Horror's first final girl takes her last stand in Halloween Ends' final trailer
Jamie Lee Curtis' Laurie Strode faces her lifelong enemy one last time in the Halloween franchise's (probable) conclusion
(Note: This post contains spoilers for Halloween Kills. Read on with caution!)
“Y’all wanna hear a story about why me & this bitch here fell out? It’s kind of long, but full of suspense”-the indomitable Laurie Strode. Okay, sure, that line is actually from Zola. But with a final, bloody trailer for Halloween Ends now out in the world, the quote seems like an apt description of the never-ending, always casualty-causing beef between Laurie and the “embodiment of evil” Michael Myers.
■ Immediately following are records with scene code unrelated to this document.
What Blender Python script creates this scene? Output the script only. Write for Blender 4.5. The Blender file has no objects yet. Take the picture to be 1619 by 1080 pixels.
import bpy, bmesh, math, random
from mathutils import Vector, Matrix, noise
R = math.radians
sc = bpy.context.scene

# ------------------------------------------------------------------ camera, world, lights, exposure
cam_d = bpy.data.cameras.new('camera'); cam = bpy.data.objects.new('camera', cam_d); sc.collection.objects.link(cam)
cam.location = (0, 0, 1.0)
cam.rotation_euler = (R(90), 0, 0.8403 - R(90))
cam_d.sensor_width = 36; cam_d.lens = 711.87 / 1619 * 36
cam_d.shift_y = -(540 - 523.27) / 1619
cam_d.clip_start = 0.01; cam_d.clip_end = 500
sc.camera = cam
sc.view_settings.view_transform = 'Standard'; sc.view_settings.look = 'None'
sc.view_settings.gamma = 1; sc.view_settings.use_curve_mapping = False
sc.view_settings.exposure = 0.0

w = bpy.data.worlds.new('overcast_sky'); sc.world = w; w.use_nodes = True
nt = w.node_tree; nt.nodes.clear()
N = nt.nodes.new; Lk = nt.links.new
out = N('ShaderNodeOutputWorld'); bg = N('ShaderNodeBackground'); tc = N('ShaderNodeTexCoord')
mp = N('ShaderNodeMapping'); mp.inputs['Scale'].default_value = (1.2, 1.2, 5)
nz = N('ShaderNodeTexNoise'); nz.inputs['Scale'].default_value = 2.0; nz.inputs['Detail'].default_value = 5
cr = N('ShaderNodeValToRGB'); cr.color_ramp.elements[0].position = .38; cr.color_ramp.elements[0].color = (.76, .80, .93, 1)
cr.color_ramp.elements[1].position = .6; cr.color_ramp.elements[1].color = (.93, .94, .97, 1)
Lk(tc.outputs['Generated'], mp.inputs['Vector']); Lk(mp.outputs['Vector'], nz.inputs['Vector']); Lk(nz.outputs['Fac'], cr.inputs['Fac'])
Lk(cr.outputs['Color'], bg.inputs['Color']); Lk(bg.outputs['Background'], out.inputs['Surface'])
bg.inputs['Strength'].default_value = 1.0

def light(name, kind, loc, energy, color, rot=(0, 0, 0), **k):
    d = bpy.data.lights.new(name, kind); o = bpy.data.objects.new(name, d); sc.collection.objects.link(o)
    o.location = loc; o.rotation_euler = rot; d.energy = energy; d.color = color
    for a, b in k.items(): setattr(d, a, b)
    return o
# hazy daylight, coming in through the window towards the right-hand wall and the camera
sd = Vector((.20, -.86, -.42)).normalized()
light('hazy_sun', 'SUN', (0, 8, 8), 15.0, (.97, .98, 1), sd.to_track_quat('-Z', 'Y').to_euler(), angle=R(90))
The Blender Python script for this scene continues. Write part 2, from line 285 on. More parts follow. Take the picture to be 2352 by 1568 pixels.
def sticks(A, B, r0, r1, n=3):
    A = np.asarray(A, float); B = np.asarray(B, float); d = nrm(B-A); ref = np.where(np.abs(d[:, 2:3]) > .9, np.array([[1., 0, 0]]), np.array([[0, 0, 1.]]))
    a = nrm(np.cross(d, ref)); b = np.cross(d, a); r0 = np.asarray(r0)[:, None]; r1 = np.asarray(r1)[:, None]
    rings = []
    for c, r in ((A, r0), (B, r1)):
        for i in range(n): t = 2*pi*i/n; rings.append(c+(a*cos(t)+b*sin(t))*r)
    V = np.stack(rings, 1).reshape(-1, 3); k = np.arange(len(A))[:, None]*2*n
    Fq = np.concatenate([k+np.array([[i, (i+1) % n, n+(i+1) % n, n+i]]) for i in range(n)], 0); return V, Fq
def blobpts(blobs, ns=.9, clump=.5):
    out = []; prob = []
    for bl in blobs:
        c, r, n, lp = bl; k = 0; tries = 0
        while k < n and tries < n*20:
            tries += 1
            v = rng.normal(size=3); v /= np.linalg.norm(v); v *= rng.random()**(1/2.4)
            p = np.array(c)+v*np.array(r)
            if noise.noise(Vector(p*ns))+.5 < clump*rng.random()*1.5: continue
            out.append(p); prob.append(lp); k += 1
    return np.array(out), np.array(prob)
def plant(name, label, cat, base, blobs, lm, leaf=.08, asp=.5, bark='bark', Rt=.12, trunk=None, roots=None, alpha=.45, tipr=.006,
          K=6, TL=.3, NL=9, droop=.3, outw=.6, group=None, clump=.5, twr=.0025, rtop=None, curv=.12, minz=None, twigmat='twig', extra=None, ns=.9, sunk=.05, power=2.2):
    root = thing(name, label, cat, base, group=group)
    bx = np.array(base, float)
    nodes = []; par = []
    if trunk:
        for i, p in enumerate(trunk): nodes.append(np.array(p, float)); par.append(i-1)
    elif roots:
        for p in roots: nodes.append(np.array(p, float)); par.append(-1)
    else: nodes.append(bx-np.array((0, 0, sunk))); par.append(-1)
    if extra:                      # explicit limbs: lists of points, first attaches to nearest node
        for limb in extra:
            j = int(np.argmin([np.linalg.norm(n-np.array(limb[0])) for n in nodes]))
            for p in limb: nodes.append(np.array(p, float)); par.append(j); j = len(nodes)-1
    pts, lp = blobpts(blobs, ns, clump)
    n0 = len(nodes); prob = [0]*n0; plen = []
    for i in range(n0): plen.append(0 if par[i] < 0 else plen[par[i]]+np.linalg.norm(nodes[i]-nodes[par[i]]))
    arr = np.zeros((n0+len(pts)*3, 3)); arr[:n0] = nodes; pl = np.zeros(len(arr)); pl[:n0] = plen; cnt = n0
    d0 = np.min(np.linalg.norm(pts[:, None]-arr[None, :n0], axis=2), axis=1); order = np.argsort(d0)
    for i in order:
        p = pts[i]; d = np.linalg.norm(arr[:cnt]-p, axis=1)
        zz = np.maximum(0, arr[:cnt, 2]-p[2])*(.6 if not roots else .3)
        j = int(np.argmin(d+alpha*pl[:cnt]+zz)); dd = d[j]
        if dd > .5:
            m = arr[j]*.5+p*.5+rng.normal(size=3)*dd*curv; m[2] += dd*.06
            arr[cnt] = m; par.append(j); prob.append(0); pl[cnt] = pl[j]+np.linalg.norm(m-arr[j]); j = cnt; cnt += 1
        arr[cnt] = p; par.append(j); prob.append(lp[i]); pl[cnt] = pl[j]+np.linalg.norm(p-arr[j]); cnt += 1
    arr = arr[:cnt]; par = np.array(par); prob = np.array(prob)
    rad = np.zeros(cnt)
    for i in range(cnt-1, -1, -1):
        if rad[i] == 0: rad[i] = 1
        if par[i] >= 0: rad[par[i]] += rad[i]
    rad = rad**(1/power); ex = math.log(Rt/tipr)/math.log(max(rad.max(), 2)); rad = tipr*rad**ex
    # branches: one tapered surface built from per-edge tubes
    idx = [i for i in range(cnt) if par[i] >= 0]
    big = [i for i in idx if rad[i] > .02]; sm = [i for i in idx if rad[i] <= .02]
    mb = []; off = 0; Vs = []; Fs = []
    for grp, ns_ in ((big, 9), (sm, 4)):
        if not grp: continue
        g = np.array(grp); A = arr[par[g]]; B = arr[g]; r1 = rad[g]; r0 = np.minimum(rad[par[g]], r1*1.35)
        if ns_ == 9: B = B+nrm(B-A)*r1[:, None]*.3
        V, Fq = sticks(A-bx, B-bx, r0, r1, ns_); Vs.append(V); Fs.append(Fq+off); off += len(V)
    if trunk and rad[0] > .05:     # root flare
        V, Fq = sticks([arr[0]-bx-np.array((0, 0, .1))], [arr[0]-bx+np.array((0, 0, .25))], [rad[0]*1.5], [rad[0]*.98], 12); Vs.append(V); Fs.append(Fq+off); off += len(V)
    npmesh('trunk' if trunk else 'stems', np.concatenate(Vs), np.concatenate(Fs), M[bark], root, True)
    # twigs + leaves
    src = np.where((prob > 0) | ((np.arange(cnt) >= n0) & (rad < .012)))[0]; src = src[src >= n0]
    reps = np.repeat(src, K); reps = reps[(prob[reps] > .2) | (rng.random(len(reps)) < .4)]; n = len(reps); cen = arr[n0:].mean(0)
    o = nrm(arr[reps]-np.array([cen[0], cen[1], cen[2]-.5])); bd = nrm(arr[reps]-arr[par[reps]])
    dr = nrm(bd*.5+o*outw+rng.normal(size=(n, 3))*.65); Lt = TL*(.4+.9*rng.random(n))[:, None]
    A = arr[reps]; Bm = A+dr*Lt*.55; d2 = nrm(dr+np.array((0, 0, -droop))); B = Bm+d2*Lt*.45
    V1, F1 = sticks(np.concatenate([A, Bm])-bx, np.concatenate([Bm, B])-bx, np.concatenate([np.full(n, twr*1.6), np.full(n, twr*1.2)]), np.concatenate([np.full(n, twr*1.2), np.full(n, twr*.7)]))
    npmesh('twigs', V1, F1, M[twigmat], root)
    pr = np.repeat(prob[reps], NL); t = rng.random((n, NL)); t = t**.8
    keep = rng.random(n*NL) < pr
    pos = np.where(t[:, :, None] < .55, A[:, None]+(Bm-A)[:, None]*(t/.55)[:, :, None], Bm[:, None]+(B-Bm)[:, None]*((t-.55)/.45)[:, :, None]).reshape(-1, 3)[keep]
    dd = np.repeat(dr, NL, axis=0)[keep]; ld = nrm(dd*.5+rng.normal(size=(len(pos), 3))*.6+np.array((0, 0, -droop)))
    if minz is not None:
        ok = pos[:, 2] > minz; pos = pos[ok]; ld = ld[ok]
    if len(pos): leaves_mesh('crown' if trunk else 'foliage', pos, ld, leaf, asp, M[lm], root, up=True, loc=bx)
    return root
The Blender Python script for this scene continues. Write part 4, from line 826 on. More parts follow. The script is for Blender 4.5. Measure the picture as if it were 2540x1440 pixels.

As Laurie herself notes in the trailer, “something’s different this time”— Universal Pictures has said this will be the conclusion to the Halloween franchise’s 45-year run. What this means onscreen, of course, is that Laurie and Michael have one final film to duke it out—but even in the final trailer before release day, it’s mostly unlucky bystanders who see Michael’s blade.
Halloween Ends picks up four years after 2021's Halloween Kills left off: Michael has disappeared off the face of the earth after killing Laurie’s daughter, Karen (Judy Greer). Michael isn’t actually gone, however, as a wayward explorer who enters the wrong sewer drain will soon find out—he’s just been hiding out in whatever shadowy corner he can find.
Once Laurie inevitably senses Michael’s return, she knows it’s time to strap in— she won’t let her granddaughter, Allyson, face Karen’s fate, even though said granddaughter chides Laurie. “You pretend like you’ve moved on,” she gripes while pushing Laurie out of her room, “but really you’re just obsessed with death!” (She may be dead wrong about a Michael Myers resurgence, but Allyson nails that aspect of Laurie’s character.)
Although other, more naive bystanders than Laurie are also skeptical of Michael’s presence, those are exactly the bystanders who end up dead. Death, however, doesn’t seem like Laurie’s worst nightmare anymore—she’s willing to roll the dice if it means stopping Michael forever.
“Maybe the only way he can die is if I die too,” Laurie says at the trailer’s conclusion. “It all ends now.” After nearly half a century of this gory cat-and-mouse, maybe she’s finally right.
Halloween Ends will land in theaters (and on Peacock for streaming) on October 14.